Pilotinstallation mit 10 Paneelen
Nachdem zunächst ein Prototyp an der EPFL zum Einsatz gelangte, ist seit mehreren Monaten eine grössere Pilotinstallation mit zehn Paneelen in einem Lausanner Parkhaus installiert. Die von der Anlage gelieferte Energie wird zwar noch genutzt, die gesammelten Daten sind aber aufschlussreich und vielversprechend. Im Mittel werden pro Quadratmeter 150 Watt erreicht. Das würde reichen, um 7 m2 Minergie-Wohnfläche mit Wärme zu beliefern. Der weitaus grösste Teil der Wärmeenergie – rund 85 Prozent – wird direkt aus der Betonwand entnommen, während die Umgebungsluft nur etwa 15 Prozent ausmacht. Damit hat Enerdrape der Tatbeweis erbracht, dass die Energie in den Paneelen auch tatsächlich aus dem Boden kommt – eine neue, geothermische Anwendung ist geboren. Warum niemand sonst die eigentlich naheliegende Idee des Enerdrape-Teams umgesetzt hat, kann sich Margaux Peltier nur vage erklären. «Vielleicht lag der Fokus der Forschung in den letzten Jahren einfach bei der Tiefengeothermie und man erkannte nicht, dass auch in der oberflächennahen Geothermie noch Innovationspotenzial steckt.»
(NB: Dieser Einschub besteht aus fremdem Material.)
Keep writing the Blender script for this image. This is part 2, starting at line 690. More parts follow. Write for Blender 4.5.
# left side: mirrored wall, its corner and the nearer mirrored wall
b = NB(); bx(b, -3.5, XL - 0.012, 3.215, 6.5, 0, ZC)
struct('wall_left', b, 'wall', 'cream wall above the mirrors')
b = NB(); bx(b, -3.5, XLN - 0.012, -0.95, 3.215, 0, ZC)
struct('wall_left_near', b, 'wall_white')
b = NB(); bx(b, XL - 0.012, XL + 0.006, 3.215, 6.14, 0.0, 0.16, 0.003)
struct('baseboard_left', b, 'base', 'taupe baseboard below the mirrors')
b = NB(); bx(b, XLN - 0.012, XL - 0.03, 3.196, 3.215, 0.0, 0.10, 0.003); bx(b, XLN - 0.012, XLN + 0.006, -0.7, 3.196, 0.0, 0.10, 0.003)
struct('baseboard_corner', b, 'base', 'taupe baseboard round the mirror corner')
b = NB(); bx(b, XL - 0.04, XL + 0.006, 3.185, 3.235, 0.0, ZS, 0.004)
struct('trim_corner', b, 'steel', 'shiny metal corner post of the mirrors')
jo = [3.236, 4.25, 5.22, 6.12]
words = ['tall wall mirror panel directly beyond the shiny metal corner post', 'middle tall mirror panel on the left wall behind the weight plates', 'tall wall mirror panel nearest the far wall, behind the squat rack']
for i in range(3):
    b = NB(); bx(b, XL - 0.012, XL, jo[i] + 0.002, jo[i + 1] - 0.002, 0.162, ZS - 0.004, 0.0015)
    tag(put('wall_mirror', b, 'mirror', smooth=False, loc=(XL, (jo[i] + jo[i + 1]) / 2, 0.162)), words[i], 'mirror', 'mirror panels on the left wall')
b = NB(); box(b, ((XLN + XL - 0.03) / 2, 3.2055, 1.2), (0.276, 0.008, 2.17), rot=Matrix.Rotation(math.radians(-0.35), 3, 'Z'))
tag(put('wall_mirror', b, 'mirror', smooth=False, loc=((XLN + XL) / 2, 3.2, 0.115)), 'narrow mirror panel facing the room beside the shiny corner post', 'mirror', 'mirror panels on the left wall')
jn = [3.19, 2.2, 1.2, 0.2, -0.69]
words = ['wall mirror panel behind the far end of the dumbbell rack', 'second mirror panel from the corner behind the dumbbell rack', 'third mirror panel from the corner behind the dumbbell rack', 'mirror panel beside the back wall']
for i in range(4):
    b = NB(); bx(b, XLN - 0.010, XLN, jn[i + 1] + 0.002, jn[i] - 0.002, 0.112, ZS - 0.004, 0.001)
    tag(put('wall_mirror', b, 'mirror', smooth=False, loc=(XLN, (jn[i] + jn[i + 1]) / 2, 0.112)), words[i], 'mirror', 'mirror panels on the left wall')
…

CEO Margaux Peltier nach der Preisverleihung für den «Venture Grand Prize» – passenderweise in einem Parkhaus. Träger der Stiftung Venture sind die ETH Zürich, die EPF Lausanne, Innosuisse, McKinsey & Company sowie die Knecht Holding.

Das Produkt auf den Markt bringen
Als nächstes strebt Enerdrape die Marktreife des Produkts an. Alle bislang eingesetzten Paneele sind von Hand gefertigt worden. Einen potenziellen Partner für die Massenproduktion hat Enerdrape in Italien identifiziert. So werden die Kosten pro Paneel entscheidend gedrückt. «Wir haben jetzt eine klare Vision, einen klaren Plan. Die erhaltenen Preise bestärken uns auf unserem Weg und helfen uns auch finanziell», betont Margaux Peltier. «So können wir unser Team vergrössern, neue Talente gewinnen, erste Projekte umsetzen und das Produkt endlich auf den Markt bringen!»